OBJECTIVE | Reproduce the listing below word for word, with no pictures.

AVAILABLE DATA |
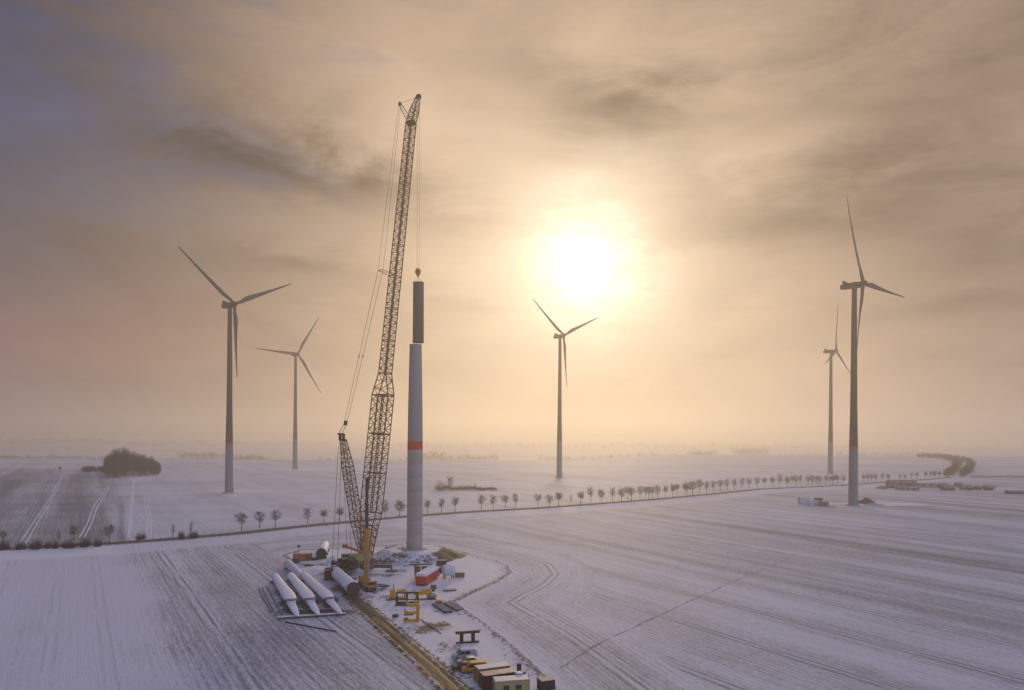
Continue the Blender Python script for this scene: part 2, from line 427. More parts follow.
p2 = noise(vec(gxn, gyn, 0.0), .9, 5, .7)
p3 = noise(vec(gxn, gyn, 0.0), 4.2, 3, .75)
p4 = noise(vec(gxn * .35, gyn, 3.0), .0075, 4, .6)
# regular drill furrows
saw = X.m('SINE', Uw * (2 * math.pi / 1.5)) * .5
r5 = noise(vec(Uw * 3.4, V * .42, 4.0), 1.0, 3, .7)
r6 = noise(vec(Uw * .085, V * .0035, 6.0), 1.0, 2, .5)     # wind-scoured bands       # broken stubble along the drills
rows = (r1 - .5) * .75 + (r2 - .5) * .75 + (r3 - .5) * 1.0 + (r5 - .5) * 1.5 + (r6 - .5) * 1.3 + saw * .22
field = CO + rows * AM * .62 + (r4 - .5) * .75 * AM + (p1 - .5) * .34 + (p4 - .5) * .30 + (p2 - .5) * .50 + (p3 - .5) * .40
# tramlines: pairs of wheel marks every 24 m
def tram(off, w):
    q = X.m('ABSOLUTE', X.m('WRAP', Uw + off, 12.0, -12.0)); return 1.0 - sstep(q, w * .5, w)
pdk = 1.0 - sstep(SDn + (p1 - .5) * 9.0 + (p2 - .5) * 5.0, -1.4, 1.2)
pdk = pdk * X.m('LESS_THAN', gyn, 330.0)
CO = CO + (.92 - CO) * pdk; AM = AM + (.13 - AM) * pdk
pp = noise(vec(gxn, gyn, 11.0), .16, 6, .68)
SO = SO + pdk * (sstep(pp, .50, .70) * .42 + .06)
rowy = sstep(AM, .36, .46)
lines = X.m('MAXIMUM', X.m('MAXIMUM', tram(-2.0, .5), tram(-4.1, .5)) * rowy, X.m('MAXIMUM', X.m('MAXIMUM', tram(-5.0, .5), tram(-6.9, .5)), X.m('MAXIMUM', tram(-19.2, .5), tram(-21.0, .5))) * (1.0 - rowy))
field = CO + rows * AM * .62 + (r4 - .5) * .75 * AM + (p1 - .5) * .34 + (p4 - .5) * .45 + (p2 - .5) * .40 + (p3 - .5) * .55
linemask = lines * sstep(p1 + (p2 - .5) * .4, .36, .56) * clamp(AM * 1.7 - .28) * (1.0 - SO)
cov = sstep(field, .12, .80) * (1.0 - linemask * .60)
soilk = sstep(SO + (p2 - .5) * 1.15 + (p3 - .5) * .9 + (p1 - .5) * .3, .40, .70)
earth = mixc(p2, (.045, .039, .036), (.10, .084, .072))
earth = mixc(GR * sstep(p3 + p2 * .6, .6, .95), earth, (.105, .088, .03))
stub = mixc(sstep(p1, .4, .6), (.15, .148, .165), (.125, .135, .14))
thin = sstep(AM + (p1 - .5) * .25, .14, .30)
snowc = mixc(thin, mixc(p3, (.76, .77, .80), (.86, .86, .885)), mixc(p3, (.60, .625, .715), (.80, .82, .89)))
c = mixc(cov, stub, snowc)
c = mixc(soilk, c, earth)
t.links.new(c.k, b.inputs['Base Color']); b.inputs['Roughness'].default_value = .68; b.inputs['Specular IOR Level'].default_value = .30
bn = t.nodes.new('ShaderNodeBump'); bn.inputs['Strength'].default_value = .9; bn.inputs['Distance'].default_value = .34
hgt = (r3 - .5) * AM * .8 + (r1 - .5) * AM * .8 + (p3 - .5) * .5 + (p2 - .5) * .5 - soilk * .3 - linemask * .6
t.links.new(hgt.k, bn.inputs['Height']); t.links.new(bn.outputs[0], b.inputs['Normal'])
me.materials.append(gm)
gobj = bpy.data.objects.new('ground', me); COL.objects.link(gobj); tag(gobj, kind='structure')
def gz_at(x, y):
    i_ = int(np.clip(np.searchsorted(xs, x), 1, nx - 1)); j_ = int(np.clip(np.searchsorted(ys, y), 1, ny - 1)); return float(gz[j_, i_])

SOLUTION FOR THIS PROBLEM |
Continue the Blender Python script for this scene: part 2, from line 427. More parts follow.
p2 = noise(vec(gxn, gyn, 0.0), .9, 5, .7)
p3 = noise(vec(gxn, gyn, 0.0), 4.2, 3, .75)
p4 = noise(vec(gxn * .35, gyn, 3.0), .0075, 4, .6)
# regular drill furrows
saw = X.m('SINE', Uw * (2 * math.pi / 1.5)) * .5
r5 = noise(vec(Uw * 3.4, V * .42, 4.0), 1.0, 3, .7)
r6 = noise(vec(Uw * .085, V * .0035, 6.0), 1.0, 2, .5)     # wind-scoured bands       # broken stubble along the drills
rows = (r1 - .5) * .75 + (r2 - .5) * .75 + (r3 - .5) * 1.0 + (r5 - .5) * 1.5 + (r6 - .5) * 1.3 + saw * .22
field = CO + rows * AM * .62 + (r4 - .5) * .75 * AM + (p1 - .5) * .34 + (p4 - .5) * .30 + (p2 - .5) * .50 + (p3 - .5) * .40
# tramlines: pairs of wheel marks every 24 m
def tram(off, w):
    q = X.m('ABSOLUTE', X.m('WRAP', Uw + off, 12.0, -12.0)); return 1.0 - sstep(q, w * .5, w)
pdk = 1.0 - sstep(SDn + (p1 - .5) * 9.0 + (p2 - .5) * 5.0, -1.4, 1.2)
pdk = pdk * X.m('LESS_THAN', gyn, 330.0)
CO = CO + (.92 - CO) * pdk; AM = AM + (.13 - AM) * pdk
pp = noise(vec(gxn, gyn, 11.0), .16, 6, .68)
SO = SO + pdk * (sstep(pp, .50, .70) * .42 + .06)
rowy = sstep(AM, .36, .46)
lines = X.m('MAXIMUM', X.m('MAXIMUM', tram(-2.0, .5), tram(-4.1, .5)) * rowy, X.m('MAXIMUM', X.m('MAXIMUM', tram(-5.0, .5), tram(-6.9, .5)), X.m('MAXIMUM', tram(-19.2, .5), tram(-21.0, .5))) * (1.0 - rowy))
field = CO + rows * AM * .62 + (r4 - .5) * .75 * AM + (p1 - .5) * .34 + (p4 - .5) * .45 + (p2 - .5) * .40 + (p3 - .5) * .55
linemask = lines * sstep(p1 + (p2 - .5) * .4, .36, .56) * clamp(AM * 1.7 - .28) * (1.0 - SO)
cov = sstep(field, .12, .80) * (1.0 - linemask * .60)
soilk = sstep(SO + (p2 - .5) * 1.15 + (p3 - .5) * .9 + (p1 - .5) * .3, .40, .70)
earth = mixc(p2, (.045, .039, .036), (.10, .084, .072))
earth = mixc(GR * sstep(p3 + p2 * .6, .6, .95), earth, (.105, .088, .03))
stub = mixc(sstep(p1, .4, .6), (.15, .148, .165), (.125, .135, .14))
thin = sstep(AM + (p1 - .5) * .25, .14, .30)
snowc = mixc(thin, mixc(p3, (.76, .77, .80), (.86, .86, .885)), mixc(p3, (.60, .625, .715), (.80, .82, .89)))
c = mixc(cov, stub, snowc)
c = mixc(soilk, c, earth)
t.links.new(c.k, b.inputs['Base Color']); b.inputs['Roughness'].default_value = .68; b.inputs['Specular IOR Level'].default_value = .30
bn = t.nodes.new('ShaderNodeBump'); bn.inputs['Strength'].default_value = .9; bn.inputs['Distance'].default_value = .34
hgt = (r3 - .5) * AM * .8 + (r1 - .5) * AM * .8 + (p3 - .5) * .5 + (p2 - .5) * .5 - soilk * .3 - linemask * .6
t.links.new(hgt.k, bn.inputs['Height']); t.links.new(bn.outputs[0], b.inputs['Normal'])
me.materials.append(gm)
gobj = bpy.data.objects.new('ground', me); COL.objects.link(gobj); tag(gobj, kind='structure')
def gz_at(x, y):
    i_ = int(np.clip(np.searchsorted(xs, x), 1, nx - 1)); j_ = int(np.clip(np.searchsorted(ys, y), 1, ny - 1)); return float(gz[j_, i_])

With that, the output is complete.